I’m no saint when it comes to practicing. Musicians stress its importance; so do people in a lot of other professions. I wholeheartedly agree—in theory. Publilius Syrus, a Roman writer who had a knack for turning a phrase, wrote “Practice is the best of all instructors.” Sure, that’s true. 

Still, I remember a conversation that I had during my teenage years with someone’s mom. She said, “My boy would practice even if he didn’t have anywhere to play. Just him and the piano. I’m sure you’re like that, too.” 

Nope! I felt guilty about it for years, but that person, motivated by sheer love to master an instrument, wasn’t me. Without other musicians to play with, or an audience to play for, the younger me would have dropped practice in a heartbeat.  It took a long while to appreciate the beauty of technical exercises, the scales and long tones and etudes done with the  metronome clicking in the background. The kind of thing band directors wanted us students to document on our practice cards. 

I wanted to spend my time playing my favorite songs, the ones I’d already mastered, and also the hard parts in my music that annoyed me by being just out of reach. I hoped that my fingers would somehow master scales and other building blocks without much work. Therefore I lied weekly on my practice cards from the fifth to the twelfth grades, and my mother—who must have known that I was lying, but who had her own ambivalent history with practicing—signed them without protest or inquiry. 

I’ll admit I felt a little worried by the no-instruments restriction.
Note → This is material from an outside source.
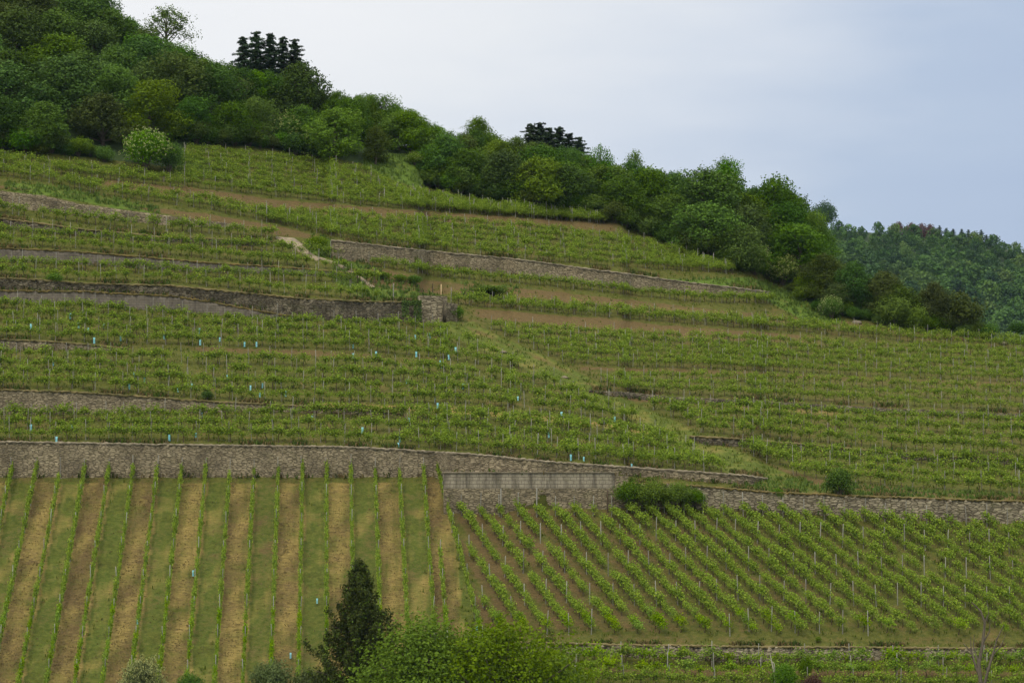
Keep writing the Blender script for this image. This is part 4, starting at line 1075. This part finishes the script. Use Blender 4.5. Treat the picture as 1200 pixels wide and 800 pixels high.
family([(850,527),(967,535),(1067,543),(1200,549)], [(900,548),(940,559),(1000,566),(1100,574),(1200,578)], 4, 850, X1, 'right low', clipL=PATH_R, vs=0.95, ps=2.8)
family([(700,779),(900,782),(1200,781)], [(700,806),(900,810),(1200,810)], 3, 620, X1, 'bottom', vs=1.15, ps=3.5)
# striped lanes: rows run up and down, vanishing at (385,-1050)
for i in range(-5, 18):
    q = 15+28.3*i
    if q > 500: continue
    v = np.arange(560, 860, 1.0); u = 385+(q-385)*(v+1050)/(557+1050)
    ROWS.append((u, v, 'striped', 1.05, 4.6))
v = np.arange(560, 860, 1.0); ROWS.append((513+(v-560)*0.262, v, 'striped', 1.05, 4.6))
v = np.arange(660, 800, 1.0); ROWS.append((516+(v-660)*0.08, v, 'striped', 1.15, 4.6))
# slanting plot, vanishing at (90,-30)
for k in range(-3, 33):
    xb = 643+27*k
    v = np.arange(600, 746, 1.0); u = 90+(xb-90)*(v+30)/(748+30.0)
    m = (u > 526+(v-560)*0.262) & (v > np.where(u < 733, 603, ip(u, W['lowright'][1])+7)) & (u < X1)
    if m.sum() > 12: ROWS.append((u[m], v[m], 'slanting', 1.0, 5.2))

vines, stakes = [], []
r = np.random.default_rng(77)
for (u, v, plot, vs, ps) in ROWS:
    p = pt(u, v); d = np.concatenate([[0], np.cumsum(np.linalg.norm(np.diff(p, axis=0), axis=1))])
    s = np.arange(0.3, d[-1], vs); s = s+r.normal(0, 0.10, len(s))
    yaw_all = np.arctan2(np.gradient(p[:, 1]), np.gradient(p[:, 0]))
    miss = 0.03 if plot != 'slanting' else 0.05
    clus = np.sin(s*0.31+r.random()*6)+0.5*np.sin(s*0.83+r.random()*6)
    for q, cl in zip(s, clus):
        if r.random() < miss+(0.12 if cl < -1.0 and plot in ('second left', 'third left', 'right low', 'slanting') else 0): continue
        a = [float(np.interp(q, d, p[:, i])) for i in range(3)]
        uq = float(np.interp(q, d, u)); vq = float(np.interp(q, d, v))
        yaw = float(np.interp(q, d, yaw_all)); sc = r.uniform(0.72, 1.16)*{'top': 0.80, 'right': 0.78, 'upper middle': 0.82, 'upper left rows': 0.9, 'single': 0.85, 'second left': 0.92, 'third left': 0.90, 'fourth left': 0.9, 'fifth left': 0.88, 'right low': 0.92, 'first left': 0.95, 'slanting': 0.88}.get(plot, 1.0)
        rise = 0.0
        ix = int(np.clip(np.searchsorted(d, q), 1, len(d)-1)); rise = (p[ix, 2]-p[ix-1, 2])/max(1e-6, math.hypot(*(p[ix, :2]-p[ix-1, :2])))
        vines.append((a[0], a[1], a[2], yaw, sc, uq, vq, plot, max(-0.6, min(0.6, rise))))
    s = np.arange(0.05, d[-1], ps); s = s+np.concatenate([[0], r.normal(0, 0.35 if ps < 3 else 0.05, max(0, len(s)-1))])
    for n_, q in enumerate(s):
        a = [float(np.interp(q, d, p[:, i])) for i in range(3)]
        end = n_ == 0 or n_ == len(s)-1
        stakes.append((a[0], a[1], a[2], (r.uniform(1.5, 2.05)+(0.3 if r.random() < 0.03 else 0))*(0.80 if plot in ('top', 'upper middle', 'upper left rows', 'right', 'single') else 1), float(np.interp(q, d, u)), float(np.interp(q, d, v)), plot, r.normal(0, 0.03), r.normal(0, 0.03)))
print('vines', len(vines), 'stakes', len(stakes))
inview = lambda u, v: -4 < u < 1204 and v < 806
# far end of each list becomes one object, the 300 nearest that show are things of their own
vs_ = sorted([x for x in vines if inview(x[5], x[6])], key=lambda t: t[1])
near_v = vs_[:300]; nearset = set(map(id, near_v)); rest_v = [x for x in vines if id(x) not in nearset]
LBL = {'slanting': ('leafy grapevine in the slanting rows of the lower right plot', 'grapevines of the slanting rows'),
       'striped': ('grapevine in the up-and-down rows between the striped lanes', 'grapevines between the striped lanes'),
       'bottom': ('grapevine in the level rows below the crumbling wall at the bottom', 'grapevines of the bottom rows')}
def shear_z(V, rise):
    V = V.copy(); V[:, 2] += V[:, 0]*rise; return V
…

It’s taken a lot of experience and years to get myself into a proper practicing habit. I worried that various stuff would start going sour. I once read a guide that insisted that practicing regularly would lead to lots of other things going right with my life. That turned out to be true, although I was biased in favor of finding the truth. It turns out that bumping to the edge of my abilities and then trying again the next day is a good thing.

 I’m lucky to have my voice as an instrument. I’d croaked through some warmups earlier in the week and arranged Maundy Thursday (a Holy Week service involving foot-washing) as my return to choir. My voice was still a bit froggy and soft, but the notes were there, nonetheless. People said hi, glad to see you. The warmup started. The music wrapped around me like a  heated blanket. For the next hour I cherished the pew beneath me, the sitting and standing, the sound of the pitch pipe, the scent of wax, the scratchy choir robe, and the notes on the page. 

 Charlie Parker said, “You’ve got to learn your instrument. Then you practice practice practice…then when you get up on the bandstand forget all that and just wail.” And that’s exactly what I did, wailing these ancient songs until the lights were dimmed and the candles snuffed.